- Direction:
Only lines with the string "finishes" matter here; gather them from the material below.

- Material provided:
--

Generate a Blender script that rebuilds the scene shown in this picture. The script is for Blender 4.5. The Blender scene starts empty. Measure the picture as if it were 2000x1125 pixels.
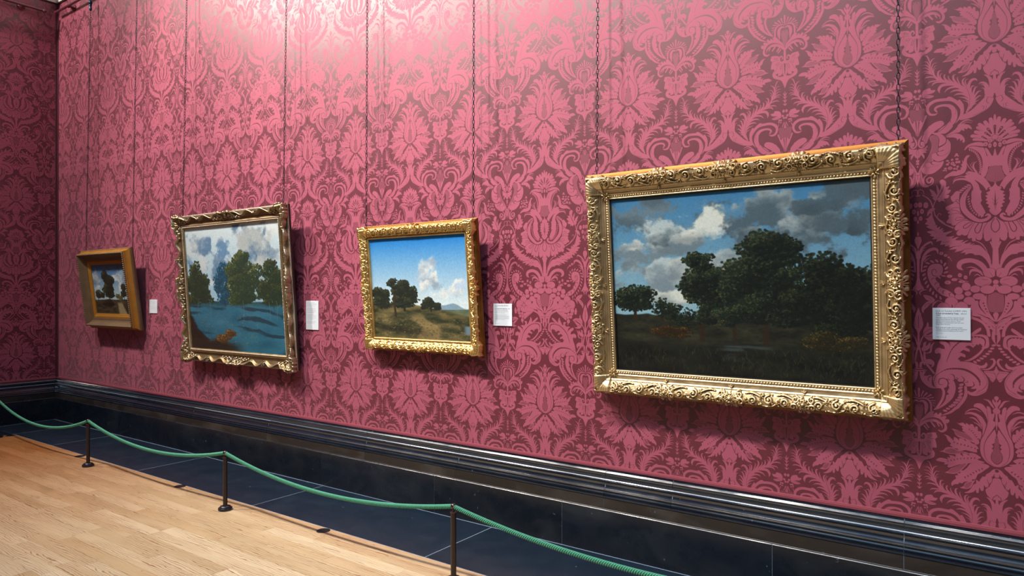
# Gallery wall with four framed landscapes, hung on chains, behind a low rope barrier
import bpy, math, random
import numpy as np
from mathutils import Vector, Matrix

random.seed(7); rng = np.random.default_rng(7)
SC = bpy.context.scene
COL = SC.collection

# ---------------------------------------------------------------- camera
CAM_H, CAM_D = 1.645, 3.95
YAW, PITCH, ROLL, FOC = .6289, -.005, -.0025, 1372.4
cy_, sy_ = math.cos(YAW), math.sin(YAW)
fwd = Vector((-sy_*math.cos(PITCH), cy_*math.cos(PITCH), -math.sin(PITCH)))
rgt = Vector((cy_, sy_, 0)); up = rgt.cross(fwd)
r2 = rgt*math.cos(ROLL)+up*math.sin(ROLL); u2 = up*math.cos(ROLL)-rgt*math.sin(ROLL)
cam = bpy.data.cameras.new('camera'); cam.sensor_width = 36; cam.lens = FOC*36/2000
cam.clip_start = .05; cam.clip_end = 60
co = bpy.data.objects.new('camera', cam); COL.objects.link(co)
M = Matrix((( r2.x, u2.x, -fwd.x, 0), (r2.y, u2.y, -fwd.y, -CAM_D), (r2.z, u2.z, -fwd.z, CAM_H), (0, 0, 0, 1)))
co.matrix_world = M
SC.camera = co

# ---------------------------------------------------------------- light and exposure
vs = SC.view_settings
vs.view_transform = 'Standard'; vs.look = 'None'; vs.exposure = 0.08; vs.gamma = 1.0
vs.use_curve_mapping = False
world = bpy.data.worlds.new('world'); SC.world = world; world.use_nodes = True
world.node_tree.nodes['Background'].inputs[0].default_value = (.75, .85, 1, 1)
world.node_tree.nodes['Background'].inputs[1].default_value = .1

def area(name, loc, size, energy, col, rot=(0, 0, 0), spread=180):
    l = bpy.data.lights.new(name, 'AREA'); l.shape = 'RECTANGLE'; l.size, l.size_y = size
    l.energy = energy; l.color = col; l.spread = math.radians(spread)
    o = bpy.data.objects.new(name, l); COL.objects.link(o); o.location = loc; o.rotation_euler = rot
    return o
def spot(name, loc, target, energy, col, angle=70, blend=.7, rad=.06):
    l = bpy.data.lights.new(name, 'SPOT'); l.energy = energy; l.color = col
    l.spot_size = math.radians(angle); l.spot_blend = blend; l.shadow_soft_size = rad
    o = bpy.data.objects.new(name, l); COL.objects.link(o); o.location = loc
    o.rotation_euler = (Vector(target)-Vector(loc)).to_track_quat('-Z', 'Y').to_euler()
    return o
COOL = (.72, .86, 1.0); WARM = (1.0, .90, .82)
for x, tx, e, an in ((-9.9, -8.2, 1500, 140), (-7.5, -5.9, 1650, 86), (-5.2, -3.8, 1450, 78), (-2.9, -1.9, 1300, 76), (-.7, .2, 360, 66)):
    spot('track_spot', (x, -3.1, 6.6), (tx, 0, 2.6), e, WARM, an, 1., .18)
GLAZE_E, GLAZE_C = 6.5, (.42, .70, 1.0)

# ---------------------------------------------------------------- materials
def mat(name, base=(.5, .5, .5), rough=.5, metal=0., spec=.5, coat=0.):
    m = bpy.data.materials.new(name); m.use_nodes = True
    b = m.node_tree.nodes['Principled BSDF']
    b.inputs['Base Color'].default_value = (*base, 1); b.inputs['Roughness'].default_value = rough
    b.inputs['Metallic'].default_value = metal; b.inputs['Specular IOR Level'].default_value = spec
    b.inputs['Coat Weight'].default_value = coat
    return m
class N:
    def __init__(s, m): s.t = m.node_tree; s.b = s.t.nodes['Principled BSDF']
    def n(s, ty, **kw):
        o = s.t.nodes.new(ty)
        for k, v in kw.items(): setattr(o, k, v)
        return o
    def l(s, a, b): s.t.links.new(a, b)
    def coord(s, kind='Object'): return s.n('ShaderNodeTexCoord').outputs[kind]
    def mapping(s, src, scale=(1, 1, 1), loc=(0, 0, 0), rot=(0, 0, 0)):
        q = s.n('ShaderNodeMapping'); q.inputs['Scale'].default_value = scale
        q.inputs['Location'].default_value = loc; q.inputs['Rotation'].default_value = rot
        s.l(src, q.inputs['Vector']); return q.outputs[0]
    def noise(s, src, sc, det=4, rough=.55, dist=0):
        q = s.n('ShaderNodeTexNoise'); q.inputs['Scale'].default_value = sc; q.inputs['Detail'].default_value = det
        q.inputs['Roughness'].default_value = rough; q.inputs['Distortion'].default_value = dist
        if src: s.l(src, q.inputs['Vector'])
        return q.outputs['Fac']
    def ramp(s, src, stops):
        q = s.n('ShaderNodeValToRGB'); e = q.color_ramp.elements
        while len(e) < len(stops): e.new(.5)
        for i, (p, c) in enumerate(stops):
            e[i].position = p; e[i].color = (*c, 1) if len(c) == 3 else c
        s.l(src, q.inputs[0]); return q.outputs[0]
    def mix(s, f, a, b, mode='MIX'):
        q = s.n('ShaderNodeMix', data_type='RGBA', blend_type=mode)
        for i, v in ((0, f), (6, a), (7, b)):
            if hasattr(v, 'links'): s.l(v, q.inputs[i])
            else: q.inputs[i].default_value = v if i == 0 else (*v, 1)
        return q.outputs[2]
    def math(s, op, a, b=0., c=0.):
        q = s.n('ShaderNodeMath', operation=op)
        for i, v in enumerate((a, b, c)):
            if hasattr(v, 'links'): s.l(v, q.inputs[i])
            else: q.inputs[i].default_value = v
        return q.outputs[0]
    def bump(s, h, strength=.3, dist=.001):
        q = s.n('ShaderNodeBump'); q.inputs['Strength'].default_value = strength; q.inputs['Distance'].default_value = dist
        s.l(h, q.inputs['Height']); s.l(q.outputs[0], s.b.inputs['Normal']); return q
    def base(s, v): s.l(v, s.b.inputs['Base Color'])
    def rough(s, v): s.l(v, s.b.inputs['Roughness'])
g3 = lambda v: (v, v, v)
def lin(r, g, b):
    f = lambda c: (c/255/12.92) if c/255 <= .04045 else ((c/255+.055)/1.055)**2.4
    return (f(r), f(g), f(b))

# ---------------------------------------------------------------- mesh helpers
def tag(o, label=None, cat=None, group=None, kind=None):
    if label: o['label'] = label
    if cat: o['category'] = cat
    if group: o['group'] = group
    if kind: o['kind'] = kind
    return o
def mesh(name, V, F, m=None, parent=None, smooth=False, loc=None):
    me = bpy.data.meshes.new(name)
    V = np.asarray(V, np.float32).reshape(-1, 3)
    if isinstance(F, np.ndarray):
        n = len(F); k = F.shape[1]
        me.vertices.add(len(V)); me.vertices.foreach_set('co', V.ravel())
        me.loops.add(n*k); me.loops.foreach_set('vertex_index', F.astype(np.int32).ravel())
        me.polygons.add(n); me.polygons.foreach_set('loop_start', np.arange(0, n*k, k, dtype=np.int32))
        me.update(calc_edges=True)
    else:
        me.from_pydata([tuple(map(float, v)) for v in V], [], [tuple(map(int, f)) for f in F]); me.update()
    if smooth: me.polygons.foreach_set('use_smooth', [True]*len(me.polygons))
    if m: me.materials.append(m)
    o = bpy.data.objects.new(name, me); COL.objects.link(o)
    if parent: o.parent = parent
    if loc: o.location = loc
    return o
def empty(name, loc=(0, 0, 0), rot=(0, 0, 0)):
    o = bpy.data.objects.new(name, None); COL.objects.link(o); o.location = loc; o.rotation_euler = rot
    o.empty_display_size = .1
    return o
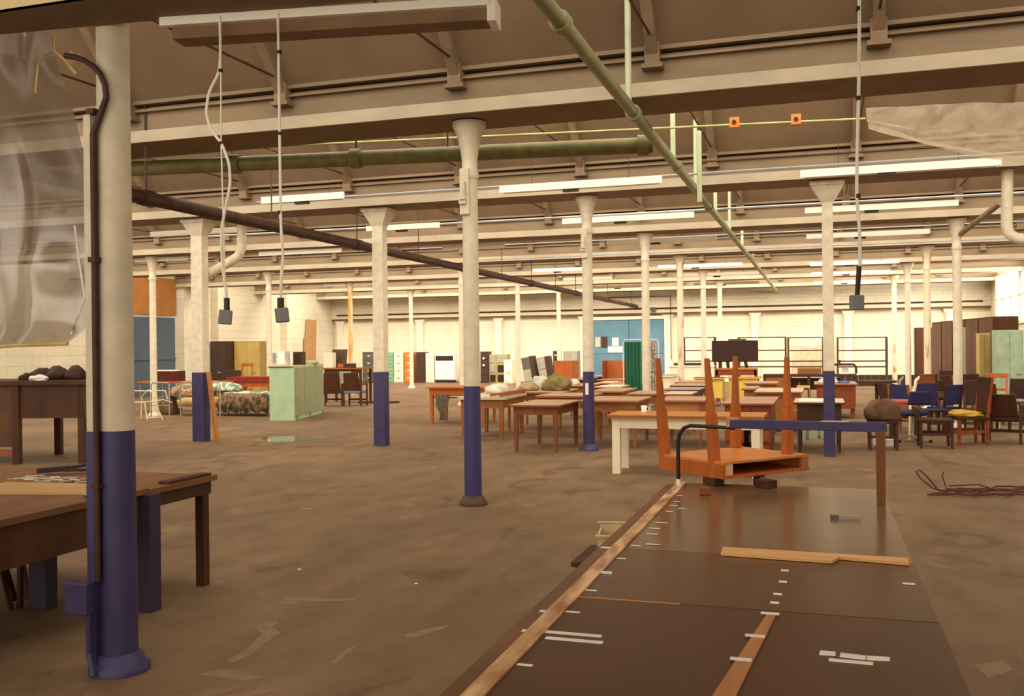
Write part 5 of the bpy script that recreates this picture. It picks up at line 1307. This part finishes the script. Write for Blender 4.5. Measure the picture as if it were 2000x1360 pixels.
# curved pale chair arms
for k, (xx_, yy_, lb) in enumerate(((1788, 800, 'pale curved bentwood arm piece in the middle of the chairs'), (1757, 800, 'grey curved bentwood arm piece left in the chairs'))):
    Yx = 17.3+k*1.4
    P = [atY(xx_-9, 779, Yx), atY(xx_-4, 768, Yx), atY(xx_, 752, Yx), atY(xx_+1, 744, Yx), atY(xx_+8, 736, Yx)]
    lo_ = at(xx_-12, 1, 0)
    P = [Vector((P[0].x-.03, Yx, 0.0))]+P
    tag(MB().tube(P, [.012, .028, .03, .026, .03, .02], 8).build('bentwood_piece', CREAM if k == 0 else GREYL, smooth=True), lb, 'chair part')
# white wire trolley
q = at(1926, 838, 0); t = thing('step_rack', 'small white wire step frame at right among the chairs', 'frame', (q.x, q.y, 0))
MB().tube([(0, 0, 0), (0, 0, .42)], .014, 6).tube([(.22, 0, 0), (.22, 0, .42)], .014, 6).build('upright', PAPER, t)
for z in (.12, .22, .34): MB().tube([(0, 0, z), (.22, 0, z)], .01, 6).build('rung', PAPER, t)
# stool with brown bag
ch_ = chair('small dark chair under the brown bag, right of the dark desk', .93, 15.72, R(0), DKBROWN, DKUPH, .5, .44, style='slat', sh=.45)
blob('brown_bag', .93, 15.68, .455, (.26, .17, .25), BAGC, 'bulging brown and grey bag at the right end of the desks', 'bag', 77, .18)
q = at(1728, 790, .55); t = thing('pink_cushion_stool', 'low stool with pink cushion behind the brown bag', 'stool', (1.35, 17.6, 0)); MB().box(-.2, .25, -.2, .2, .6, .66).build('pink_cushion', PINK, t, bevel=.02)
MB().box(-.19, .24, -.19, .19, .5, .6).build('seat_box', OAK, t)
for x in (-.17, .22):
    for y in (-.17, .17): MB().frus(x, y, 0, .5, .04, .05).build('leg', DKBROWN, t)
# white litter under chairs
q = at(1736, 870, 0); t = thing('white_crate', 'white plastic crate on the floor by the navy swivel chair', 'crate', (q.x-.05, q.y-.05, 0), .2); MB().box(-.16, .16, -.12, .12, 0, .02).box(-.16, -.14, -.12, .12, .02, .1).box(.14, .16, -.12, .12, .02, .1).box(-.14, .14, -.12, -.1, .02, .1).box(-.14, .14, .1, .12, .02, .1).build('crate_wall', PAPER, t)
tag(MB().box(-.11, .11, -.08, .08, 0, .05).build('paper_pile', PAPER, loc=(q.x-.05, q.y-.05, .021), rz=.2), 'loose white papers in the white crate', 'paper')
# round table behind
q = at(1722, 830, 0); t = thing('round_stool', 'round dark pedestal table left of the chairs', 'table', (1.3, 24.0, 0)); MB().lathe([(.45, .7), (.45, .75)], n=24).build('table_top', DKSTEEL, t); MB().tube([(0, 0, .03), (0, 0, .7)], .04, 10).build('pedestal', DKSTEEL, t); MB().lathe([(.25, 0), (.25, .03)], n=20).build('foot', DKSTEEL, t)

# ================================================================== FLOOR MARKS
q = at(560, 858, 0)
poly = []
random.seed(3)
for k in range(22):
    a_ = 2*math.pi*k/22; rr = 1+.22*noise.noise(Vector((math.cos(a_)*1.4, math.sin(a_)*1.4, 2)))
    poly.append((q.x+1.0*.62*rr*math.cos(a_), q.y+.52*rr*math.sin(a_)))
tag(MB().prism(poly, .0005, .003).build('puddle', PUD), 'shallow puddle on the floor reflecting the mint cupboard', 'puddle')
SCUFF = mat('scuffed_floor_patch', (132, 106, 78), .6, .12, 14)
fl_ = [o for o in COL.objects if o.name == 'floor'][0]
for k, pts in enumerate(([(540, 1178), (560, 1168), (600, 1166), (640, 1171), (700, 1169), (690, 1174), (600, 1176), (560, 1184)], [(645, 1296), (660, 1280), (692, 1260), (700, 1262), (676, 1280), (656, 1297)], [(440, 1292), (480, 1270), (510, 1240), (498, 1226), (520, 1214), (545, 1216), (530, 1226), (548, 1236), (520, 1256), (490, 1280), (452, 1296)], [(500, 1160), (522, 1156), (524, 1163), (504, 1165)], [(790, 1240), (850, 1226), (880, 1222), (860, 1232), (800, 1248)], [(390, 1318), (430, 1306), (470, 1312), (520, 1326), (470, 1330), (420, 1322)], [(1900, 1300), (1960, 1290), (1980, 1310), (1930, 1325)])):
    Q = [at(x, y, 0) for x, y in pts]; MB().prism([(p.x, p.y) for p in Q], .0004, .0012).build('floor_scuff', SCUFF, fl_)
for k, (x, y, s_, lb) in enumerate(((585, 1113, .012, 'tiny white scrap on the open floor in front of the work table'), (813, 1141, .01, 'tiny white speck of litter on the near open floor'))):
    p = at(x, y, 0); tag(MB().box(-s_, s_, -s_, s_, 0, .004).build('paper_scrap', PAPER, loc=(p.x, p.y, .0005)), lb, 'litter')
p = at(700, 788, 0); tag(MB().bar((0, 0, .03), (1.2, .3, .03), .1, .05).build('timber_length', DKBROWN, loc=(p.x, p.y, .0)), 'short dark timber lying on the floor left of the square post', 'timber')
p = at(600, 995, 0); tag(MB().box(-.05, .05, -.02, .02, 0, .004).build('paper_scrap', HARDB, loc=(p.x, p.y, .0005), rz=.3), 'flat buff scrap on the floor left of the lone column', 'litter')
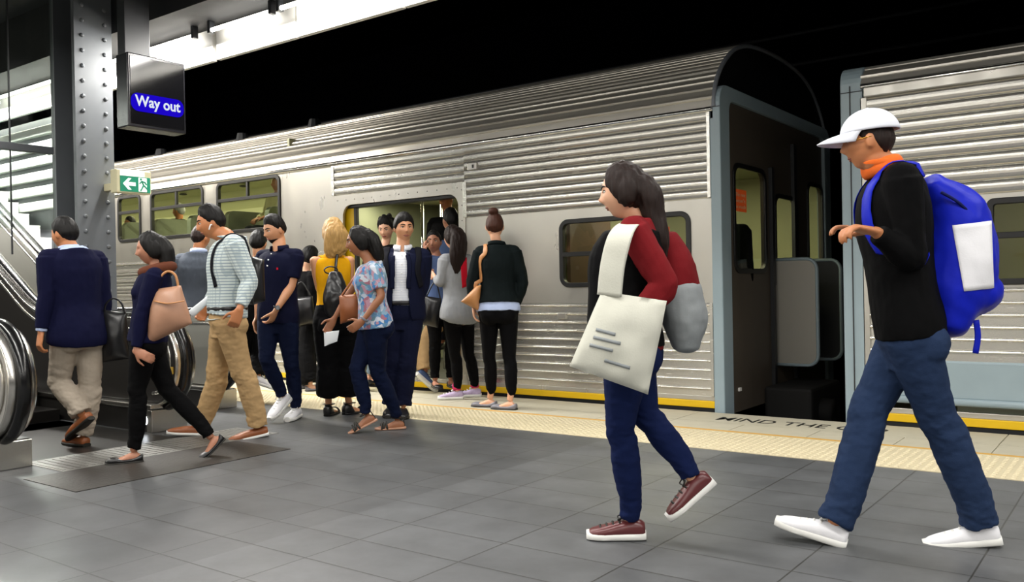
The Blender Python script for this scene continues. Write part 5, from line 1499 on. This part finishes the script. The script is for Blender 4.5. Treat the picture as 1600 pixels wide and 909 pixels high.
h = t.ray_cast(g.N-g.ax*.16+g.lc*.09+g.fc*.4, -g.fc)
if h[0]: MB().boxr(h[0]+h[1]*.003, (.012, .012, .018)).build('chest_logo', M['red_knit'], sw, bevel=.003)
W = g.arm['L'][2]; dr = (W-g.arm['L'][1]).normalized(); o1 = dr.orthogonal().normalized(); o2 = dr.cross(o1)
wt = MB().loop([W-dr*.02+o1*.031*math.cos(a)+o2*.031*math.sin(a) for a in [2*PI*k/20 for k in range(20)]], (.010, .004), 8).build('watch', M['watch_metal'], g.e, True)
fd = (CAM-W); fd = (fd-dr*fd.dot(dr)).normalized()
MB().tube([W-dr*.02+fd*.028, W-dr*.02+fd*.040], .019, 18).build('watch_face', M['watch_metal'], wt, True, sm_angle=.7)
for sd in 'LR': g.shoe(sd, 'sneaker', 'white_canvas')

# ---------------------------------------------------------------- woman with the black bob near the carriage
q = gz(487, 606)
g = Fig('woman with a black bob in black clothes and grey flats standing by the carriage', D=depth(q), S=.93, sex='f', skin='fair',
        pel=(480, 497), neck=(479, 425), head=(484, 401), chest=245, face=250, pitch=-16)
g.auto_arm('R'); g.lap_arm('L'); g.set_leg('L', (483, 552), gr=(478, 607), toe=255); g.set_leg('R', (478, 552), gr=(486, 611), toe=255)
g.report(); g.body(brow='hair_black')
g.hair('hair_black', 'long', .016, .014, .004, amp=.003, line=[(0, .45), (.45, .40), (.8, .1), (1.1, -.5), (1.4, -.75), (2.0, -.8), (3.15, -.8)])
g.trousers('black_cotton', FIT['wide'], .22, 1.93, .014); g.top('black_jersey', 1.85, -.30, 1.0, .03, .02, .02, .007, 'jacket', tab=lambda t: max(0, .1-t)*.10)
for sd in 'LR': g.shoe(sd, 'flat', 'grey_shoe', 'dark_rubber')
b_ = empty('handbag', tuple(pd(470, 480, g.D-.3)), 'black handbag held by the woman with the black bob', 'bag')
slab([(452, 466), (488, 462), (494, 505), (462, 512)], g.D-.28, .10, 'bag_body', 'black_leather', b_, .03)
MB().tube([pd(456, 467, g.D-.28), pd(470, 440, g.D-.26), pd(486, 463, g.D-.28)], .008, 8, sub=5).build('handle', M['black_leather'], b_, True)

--

- Exercise result:
Write part 5 of the bpy script that recreates this picture. It picks up at line 1307. This part finishes the script. Write for Blender 4.5. Measure the picture as if it were 2000x1360 pixels.
The Blender Python script for this scene continues. Write part 5, from line 1499 on. This part finishes the script. The script is for Blender 4.5. Treat the picture as 1600 pixels wide and 909 pixels high.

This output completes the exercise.